A rhombus is a 2-D shape with four sides hence termed as a quadrilateral. It has two diagonals that bisect each other at right angles. It also has opposite sides parallel and the sum of all the four interior angles is 360 degrees.

Are All Squares Rhombuses?

Yes, all squares are rhombuses. A square can be considered as a special case of a rhombus because it has four equal-length sides. All the angles of a square are right angles, but the angles of a rhombus need not necessarily have to be right angles. Hence a rhombus with right angles can be considered a square.

What Shape is a Rhombus?

A rhombus is a diamond-shaped quadrilateral. If you look at a pack of cards and pull out the 13 diamond cards, you will find that the diamond geometric shape is that of a rhombus. It has all four sides equal and opposite sides parallel to each other. It looks like a tilted square.

Is a Rhombus a Regular Polygon?

No, a rhombus is not a regular polygon. A regular polygon must be equiangular (all of its angles are the same measure) and congruent or, equilateral (all of its sides are the same length). But a rhombus is only equilateral: all of its sides are of the same length and only the opposite angles are equal. A rhombus can never be considered a regular polygon as it is only an equilateral polygon and not an equiangular polygon.

What is the Area of a Rhombus?

The area of a rhombus is calculated by dividing the product of the diagonals by 2. Mathematically, this can be defined as: \(A = \frac{{d_1 d_2 }}{2}\), where d₁ and d₂ are the diagonals of a rhombus.

What are the Four Properties of a Rhombus?

A rhombus is a quadrilateral that has the following four properties:

• Opposite angles are always equal.
• All sides are equal and opposite sides are parallel to each other.
• Diagonals bisect each other at a 90-degree angle and at equal lengths.
• The sum of any two adjacent angles will always be supplementary 180°.

What is the Difference Between Rhombus and a Square?

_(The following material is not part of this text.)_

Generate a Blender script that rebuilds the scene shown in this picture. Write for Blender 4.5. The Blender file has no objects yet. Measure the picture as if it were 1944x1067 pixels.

The main difference between a rhombus and a square is that the angles of a rhombus are not equal to 90° whereas all the angles of a square are equal to 90°. It is often said that a square is a rhombus, but a rhombus isn’t always a square.

What is the Difference Between a Parallelogram and a Rhombus?

The difference between a parallelogram and a rhombus is that in a rhombus all four sides are equal in measurement, whereas a parallelogram has opposite sides equal.

What are the Basic Rhombus Formulas?

A few basic rhombus formulas are listed below:

• Area of the rhombus = 1/2 × d₁ × d₂ square units.
• The perimeter of a rhombus = (4 × side) units.

What is the Sum of the Interior Angles in a Rhombus?

The sum of the interior angles in a rhombus is 360°.

Are All Angles of a Rhombus 90°?

No, the angles of a rhombus need not necessarily have to be right angles. A rhombus with all four interior angles as 90-degree angles is considered a square.